Some time in December this year the new Electoral Commissioner, Ian Campbell, will ascertain the populations of the states and territories for the purpose of determining the number of members to which each state and territory will be entitled in the next (42nd) Parliament. It is very probable that NSW will lose a seat while Queensland will gain one. Thus will be set in train next year the second (for NSW) and third (for Queensland) federal redistributions of the current (41st) Parliament. How do I know that?

Do tell, Professor M.

The answer is that I have done calculations estimating the entitlements of the states and territories for the 2007 election for the 42nd Parliament … There is no point in speculating what next year’s maps for those states will do. However, it is worth noting that one seat will be watched very closely – John Howard’s marginal seat of Bennelong in Sydney’s north western suburbs, covering Epping, Eastwood, Gladesville Marsfield, Meadowbank, Putney and Ryde. Bennelong will need to increase the number of its electors from the present 86,000 to about 91,000. The swing required for Bennelong to fall to Labor is presently a mere 4.4 per cent. Of the 12 seats in metropolitan Sydney held by the Liberal Party, Bennelong is the second most marginal, next only to Greenway which was a Labor seat until the 2004 election when it was gained by the Liberal Party.
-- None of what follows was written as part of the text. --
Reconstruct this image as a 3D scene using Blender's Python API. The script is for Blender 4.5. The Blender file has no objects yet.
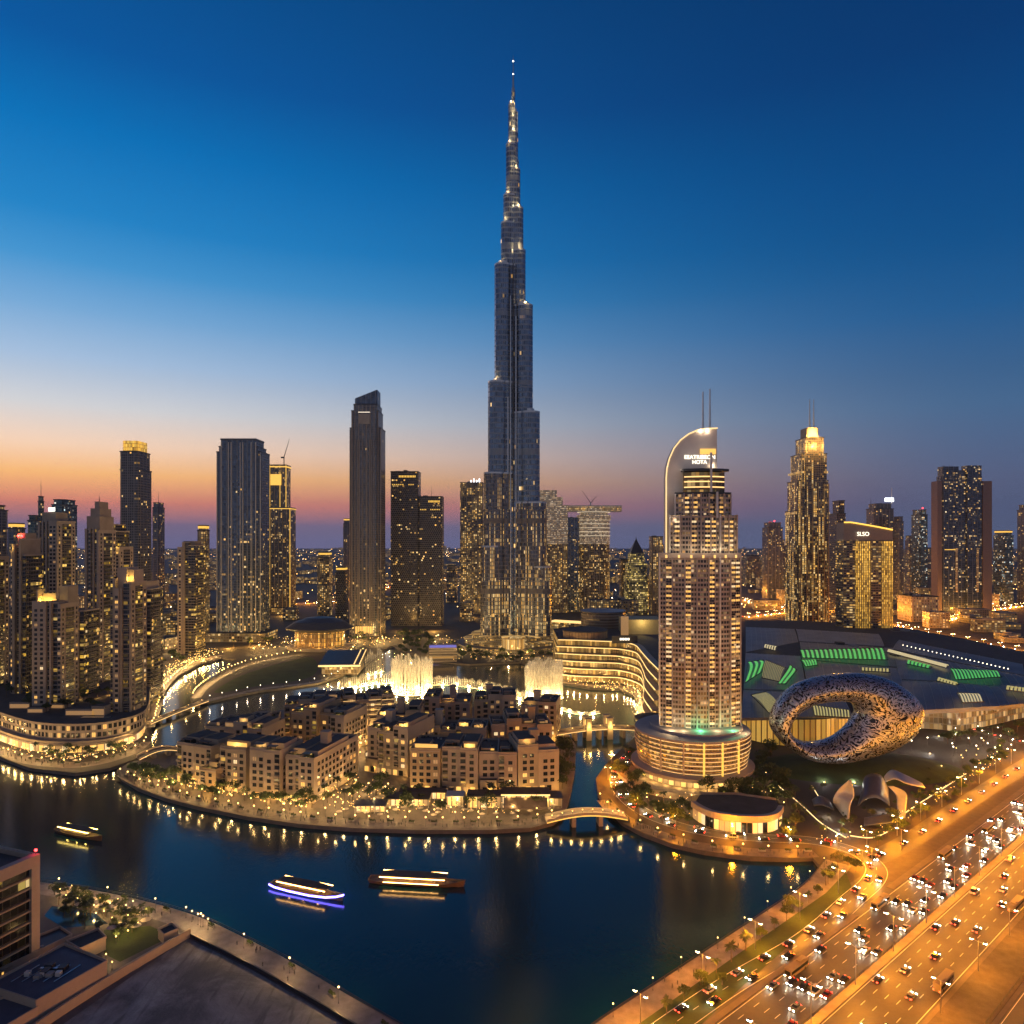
import bpy, math, random
from mathutils import Vector, Matrix
from math import sin, cos, pi, radians, atan2, hypot, floor
R = random.Random(7)
SC = bpy.context.scene
COL = SC.collection
# ------------------------------------------------------------------ camera
F, H, HY = 711.1, 148.0, 541.0
cam = bpy.data.cameras.new('camera'); camo = bpy.data.objects.new('camera', cam); COL.objects.link(camo)
camo.location = (0, 0, H); camo.rotation_euler = (radians(90), 0, 0)
cam.sensor_width = 36; cam.lens = 36 * F / 1024; cam.shift_y = (HY - 512) / 1024
cam.clip_start = 1; cam.clip_end = 60000
SC.camera = camo
SC.view_settings.view_transform = 'Standard'; SC.view_settings.look = 'None'
SC.view_settings.gamma = 1; SC.view_settings.exposure = 0
# ------------------------------------------------------------------ node helpers
def s2l(c):
    return tuple((x / 255 / 12.92 if x / 255 <= .04045 else ((x / 255 + .055) / 1.055) ** 2.4) for x in c)
class NT:
    def __init__(s, nt): s.t = nt; nt.nodes.clear()
    def n(s, typ, **kw):
        a = s.t.nodes.new(typ)
        for k, v in kw.items(): setattr(a, k, v)
        return a
    def l(s, a, b): s.t.links.new(a, b)
    def put(s, sock, v):
        if hasattr(v, 'is_linked') or hasattr(v, 'links'): s.l(v, sock)
        else: sock.default_value = v
    def m(s, op, a, b=None, c=None, clamp=False):
        x = s.n('ShaderNodeMath', operation=op, use_clamp=clamp)
        for i, v in enumerate((a, b, c)):
            if v is not None: s.put(x.inputs[i], v)
        return x.outputs[0]
    def mix(s, f, a, b, typ='MIX'):
        x = s.n('ShaderNodeMix', data_type='RGBA', blend_type=typ)
        s.put(x.inputs[0], f)
        for i, v in ((6, a), (7, b)):
            s.put(x.inputs[i], v if hasattr(v, 'links') else (v[0], v[1], v[2], 1))
        return x.outputs[2]
    def fmix(s, f, a, b): return s.m('ADD', s.m('MULTIPLY', s.m('SUBTRACT', 1.0, f), a), s.m('MULTIPLY', f, b))
    def noise(s, vec, scale, detail=3, dist=0, rough=.5):
        x = s.n('ShaderNodeTexNoise'); x.inputs['Scale'].default_value = scale
        x.inputs['Detail'].default_value = detail; x.inputs['Distortion'].default_value = dist; x.inputs['Roughness'].default_value = rough
        if vec is not None: s.l(vec, x.inputs['Vector'])
        return x.outputs[0]
    def white(s, vec):
        x = s.n('ShaderNodeTexWhiteNoise', noise_dimensions='3D'); s.l(vec, x.inputs['Vector']); return x.outputs['Value'], x.outputs['Color']
    def xyz(s, a, b, c):
        x = s.n('ShaderNodeCombineXYZ')
        for i, v in enumerate((a, b, c)): s.put(x.inputs[i], v)
        return x.outputs[0]
    def sep(s, v):
        x = s.n('ShaderNodeSeparateXYZ'); s.l(v, x.inputs[0]); return x.outputs
    def ramp(s, f, stops, interp='LINEAR'):
        x = s.n('ShaderNodeValToRGB'); cr = x.color_ramp; cr.interpolation = interp
        while len(cr.elements) < len(stops): cr.elements.new(0.5)
        for e, (p, c) in zip(cr.elements, stops): e.position = p; e.color = (*c, 1)
        s.l(f, x.inputs[0]); return x.outputs[0]
# ------------------------------------------------------------------ dusk sky
W = bpy.data.worlds.new('World'); SC.world = W; W.use_nodes = True
t = NT(W.node_tree)
gen = t.n('ShaderNodeTexCoord').outputs['Generated']
nz = t.n('ShaderNodeVectorMath', operation='NORMALIZE'); t.l(gen, nz.inputs[0])
X_, Y_, Z_ = t.sep(nz.outputs[0])
SUN_AZ = radians(-42)
hl = t.m('SQRT', t.m('ADD', t.m('MULTIPLY', X_, X_), t.m('ADD', t.m('MULTIPLY', Y_, Y_), 1e-6)))
dotv = t.m('DIVIDE', t.m('ADD', t.m('MULTIPLY', X_, sin(SUN_AZ)), t.m('MULTIPLY', Y_, cos(SUN_AZ))), hl)
az = t.m('POWER', t.m('MULTIPLY', t.m('SUBTRACT', dotv, 0.2), 1.25, clamp=True), 1.85)
zz = t.m('MULTIPLY', Z_, 1.5, clamp=True)
warm = [(0, (118, 110, 146)), (.02, (134, 112, 138)), (.0474, (244, 144, 110)), (.0818, (268, 198, 118)), (.116, (259, 220, 187)), (.1609, (221, 220, 221)), (.2157, (173, 200, 230)),
        (.2685, (124, 176, 222)), (.319, (70, 153, 213)), (.3669, (32, 134, 202)), (.4461, (0, 114, 186)), (.5161, (0, 88, 160)), (.62, (0, 74, 136)), (.8, (0, 54, 104))]
cool = [(0, (88, 98, 128)), (.0706, (86, 96, 126)), (.1614, (68, 104, 143)), (.2692, (27, 91, 146)), (.34, (6, 80, 138)), (.4129, (0, 71, 131)), (.5171, (0, 56, 112)), (.64, (0, 48, 98)), (.8, (0, 36, 78))]
ca = t.ramp(zz, [(p * 1.5 if p < .66 else min(1, p * 1.5), s2l(c)) for p, c in warm])
cb = t.ramp(zz, [(p * 1.5 if p < .66 else min(1, p * 1.5), s2l(c)) for p, c in cool])
sky = t.mix(az, ca, cb) if False else t.mix(az, cb, ca)
nis = t.n('ShaderNodeTexSky', sky_type='NISHITA'); nis.sun_disc = False
nis.sun_elevation = radians(-3); nis.sun_rotation = SUN_AZ
below = t.m('GREATER_THAN', Z_, -0.002)
# pale mauve sky band added behind the camera to brighten the walls
rear = t.m('MULTIPLY', t.m('MULTIPLY', t.m('ADD', t.m('MULTIPLY', Y_, -1.6), .15), 1.0, clamp=True), t.m('SUBTRACT', 1.0, t.m('MULTIPLY', t.m('ABSOLUTE', t.m('SUBTRACT', Z_, .15)), 1.6, clamp=True)), clamp=True)
skyv = t.mix(rear, sky, (.28, .27, .32))
bg = t.n('ShaderNodeBackground'); t.l(skyv, bg.inputs[0]); t.put(bg.inputs[1], t.m('ADD', 1.04, t.m('MULTIPLY', t.m('SUBTRACT', .3, zz, clamp=True), 1.1)))
bg2 = t.n('ShaderNodeBackground'); t.l(nis.outputs[0], bg2.inputs[0]); bg2.inputs[1].default_value = 0.006
ad = t.n('ShaderNodeAddShader'); t.l(bg.outputs[0], ad.inputs[0]); t.l(bg2.outputs[0], ad.inputs[1])
out = t.n('ShaderNodeOutputWorld'); t.l(ad.outputs[0], out.inputs[0])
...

Mackerras is no doubt right when he says there is "no point speculating" what the redrawn boundaries might look like. But it’s tempting to conclude that Bennelong, if not abolished entirely, would move westwards, since the electorates between it and the Pacific Ocean would need to enlarge also. That would involve an incursion into the newly Labor electorate of Parramatta (albeit into its more Liberal-leaning eastern parts) and a further softening of the Prime Minister’s precarious 4.3 per cent margin. On a less speculative note, if Mackerras is correct a seat will be transferred from the relatively strong Labor state of New South Wales (where it holds 42 per cent of the seats) to the extremely weak one of Queensland (21.4 per cent).